**Challenge**
For the data below, transcribe the part that opens with the line containing "Write the bpy" and closes with the line containing "return math.atan2(v.y, v.x)", exactly and with no pictures.

**Extracted material**
## BEGIN
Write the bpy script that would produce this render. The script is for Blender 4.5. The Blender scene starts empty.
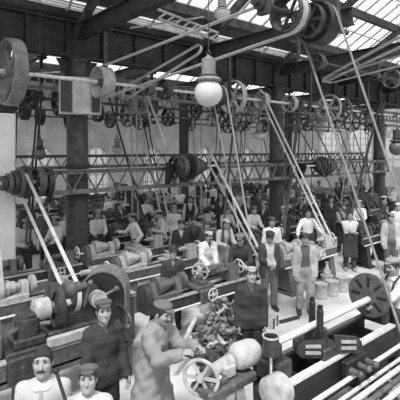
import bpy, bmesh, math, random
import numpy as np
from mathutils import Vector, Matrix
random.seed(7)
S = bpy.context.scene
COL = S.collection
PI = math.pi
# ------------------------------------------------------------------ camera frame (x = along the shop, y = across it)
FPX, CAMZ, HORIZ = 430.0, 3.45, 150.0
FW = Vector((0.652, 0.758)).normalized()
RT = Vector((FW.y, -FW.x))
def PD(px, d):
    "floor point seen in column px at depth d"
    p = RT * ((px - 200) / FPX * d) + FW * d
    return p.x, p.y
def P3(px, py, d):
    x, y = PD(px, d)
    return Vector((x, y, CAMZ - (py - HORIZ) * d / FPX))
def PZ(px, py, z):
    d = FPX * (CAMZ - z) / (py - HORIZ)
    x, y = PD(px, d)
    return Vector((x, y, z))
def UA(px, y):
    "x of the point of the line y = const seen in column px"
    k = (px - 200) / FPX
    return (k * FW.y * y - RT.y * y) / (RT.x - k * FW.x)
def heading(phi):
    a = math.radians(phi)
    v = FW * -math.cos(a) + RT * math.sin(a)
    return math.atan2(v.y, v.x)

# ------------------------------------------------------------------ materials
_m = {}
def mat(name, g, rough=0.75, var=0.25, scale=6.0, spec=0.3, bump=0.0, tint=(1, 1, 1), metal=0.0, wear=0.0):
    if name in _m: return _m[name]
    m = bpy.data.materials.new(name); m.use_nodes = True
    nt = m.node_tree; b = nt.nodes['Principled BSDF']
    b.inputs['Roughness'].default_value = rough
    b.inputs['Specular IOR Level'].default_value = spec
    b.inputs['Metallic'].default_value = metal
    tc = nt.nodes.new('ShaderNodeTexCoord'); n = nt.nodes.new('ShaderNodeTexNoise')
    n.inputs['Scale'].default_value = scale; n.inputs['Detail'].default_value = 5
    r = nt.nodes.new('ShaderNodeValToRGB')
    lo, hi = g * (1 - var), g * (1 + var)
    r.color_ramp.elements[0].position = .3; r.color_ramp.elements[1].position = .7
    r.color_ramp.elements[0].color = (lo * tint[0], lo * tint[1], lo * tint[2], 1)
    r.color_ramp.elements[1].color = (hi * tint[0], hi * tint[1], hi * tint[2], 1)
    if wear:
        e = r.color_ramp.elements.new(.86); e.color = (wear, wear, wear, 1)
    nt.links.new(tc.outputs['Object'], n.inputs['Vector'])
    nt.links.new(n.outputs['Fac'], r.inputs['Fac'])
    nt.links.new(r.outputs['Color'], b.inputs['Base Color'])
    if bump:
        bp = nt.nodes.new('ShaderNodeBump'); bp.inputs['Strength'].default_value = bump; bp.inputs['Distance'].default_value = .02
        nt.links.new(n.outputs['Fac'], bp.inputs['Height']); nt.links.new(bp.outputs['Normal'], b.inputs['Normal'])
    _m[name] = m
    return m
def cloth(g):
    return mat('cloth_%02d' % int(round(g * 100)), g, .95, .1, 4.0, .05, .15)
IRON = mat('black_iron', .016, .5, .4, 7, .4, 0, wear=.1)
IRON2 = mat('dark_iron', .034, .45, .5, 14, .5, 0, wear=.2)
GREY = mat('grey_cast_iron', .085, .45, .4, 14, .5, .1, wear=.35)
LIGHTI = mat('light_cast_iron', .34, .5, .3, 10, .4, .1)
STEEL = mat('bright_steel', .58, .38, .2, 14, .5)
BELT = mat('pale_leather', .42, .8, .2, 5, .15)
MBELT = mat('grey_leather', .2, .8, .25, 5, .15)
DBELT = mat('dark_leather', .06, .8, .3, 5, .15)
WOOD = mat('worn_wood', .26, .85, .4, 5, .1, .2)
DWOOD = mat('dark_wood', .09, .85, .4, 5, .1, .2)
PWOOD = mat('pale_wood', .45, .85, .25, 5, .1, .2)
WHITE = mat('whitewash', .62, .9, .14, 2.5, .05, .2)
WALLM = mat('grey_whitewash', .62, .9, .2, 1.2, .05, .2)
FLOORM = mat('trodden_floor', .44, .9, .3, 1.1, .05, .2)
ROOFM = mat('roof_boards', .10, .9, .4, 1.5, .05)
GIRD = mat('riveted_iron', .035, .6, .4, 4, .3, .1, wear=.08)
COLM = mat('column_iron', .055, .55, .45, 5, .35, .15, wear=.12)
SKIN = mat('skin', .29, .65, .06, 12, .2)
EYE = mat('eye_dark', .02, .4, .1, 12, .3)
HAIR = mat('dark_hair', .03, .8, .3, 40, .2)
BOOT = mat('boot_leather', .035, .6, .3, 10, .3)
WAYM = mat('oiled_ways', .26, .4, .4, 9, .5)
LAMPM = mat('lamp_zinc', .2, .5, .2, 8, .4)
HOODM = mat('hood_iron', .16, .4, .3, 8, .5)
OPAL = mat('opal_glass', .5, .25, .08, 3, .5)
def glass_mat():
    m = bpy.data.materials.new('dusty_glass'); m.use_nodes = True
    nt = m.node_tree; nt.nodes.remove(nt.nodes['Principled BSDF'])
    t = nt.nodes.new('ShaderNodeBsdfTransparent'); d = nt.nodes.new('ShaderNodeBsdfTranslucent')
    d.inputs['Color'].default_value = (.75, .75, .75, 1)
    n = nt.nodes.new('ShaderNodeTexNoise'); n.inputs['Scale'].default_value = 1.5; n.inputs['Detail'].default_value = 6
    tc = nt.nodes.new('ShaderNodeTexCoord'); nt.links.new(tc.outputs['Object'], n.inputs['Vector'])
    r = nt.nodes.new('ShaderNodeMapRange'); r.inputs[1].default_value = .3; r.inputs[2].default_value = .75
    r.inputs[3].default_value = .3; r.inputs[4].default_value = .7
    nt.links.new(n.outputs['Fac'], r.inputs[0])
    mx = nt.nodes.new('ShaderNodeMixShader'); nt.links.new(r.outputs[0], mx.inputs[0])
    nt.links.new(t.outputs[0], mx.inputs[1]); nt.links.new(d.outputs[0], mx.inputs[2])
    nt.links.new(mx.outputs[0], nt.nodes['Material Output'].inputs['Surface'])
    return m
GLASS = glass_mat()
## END
## BEGIN
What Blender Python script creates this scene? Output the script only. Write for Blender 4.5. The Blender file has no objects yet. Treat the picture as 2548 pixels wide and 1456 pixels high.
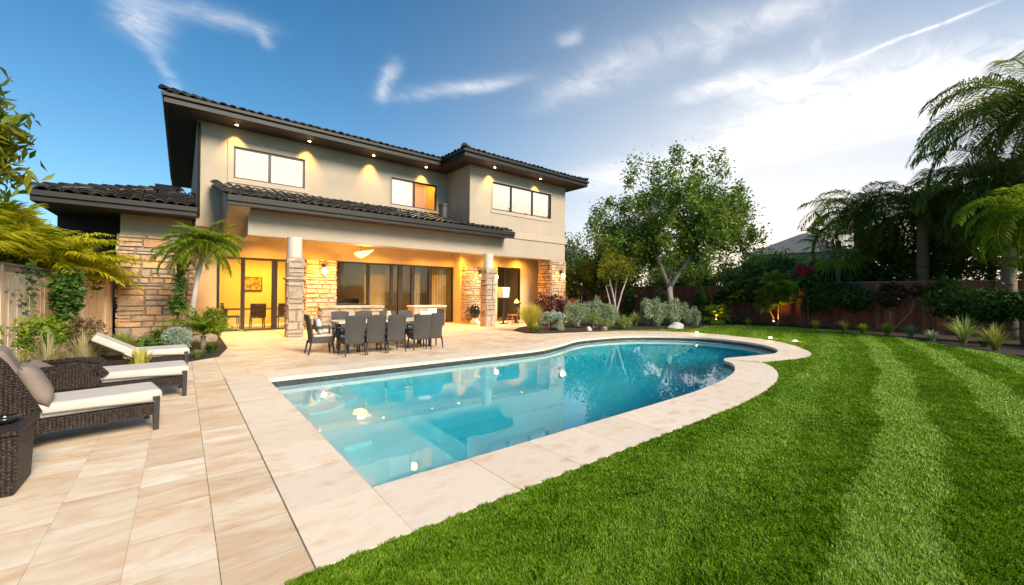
## END
**Response**
Write the bpy script that would produce this render. The script is for Blender 4.5. The Blender scene starts empty.
import bpy, bmesh, math, random
import numpy as np
from mathutils import Vector, Matrix
random.seed(7)
S = bpy.context.scene
COL = S.collection
PI = math.pi
# ------------------------------------------------------------------ camera frame (x = along the shop, y = across it)
FPX, CAMZ, HORIZ = 430.0, 3.45, 150.0
FW = Vector((0.652, 0.758)).normalized()
RT = Vector((FW.y, -FW.x))
def PD(px, d):
    "floor point seen in column px at depth d"
    p = RT * ((px - 200) / FPX * d) + FW * d
    return p.x, p.y
def P3(px, py, d):
    x, y = PD(px, d)
    return Vector((x, y, CAMZ - (py - HORIZ) * d / FPX))
def PZ(px, py, z):
    d = FPX * (CAMZ - z) / (py - HORIZ)
    x, y = PD(px, d)
    return Vector((x, y, z))
def UA(px, y):
    "x of the point of the line y = const seen in column px"
    k = (px - 200) / FPX
    return (k * FW.y * y - RT.y * y) / (RT.x - k * FW.x)
def heading(phi):
    a = math.radians(phi)
    v = FW * -math.cos(a) + RT * math.sin(a)
    return math.atan2(v.y, v.x)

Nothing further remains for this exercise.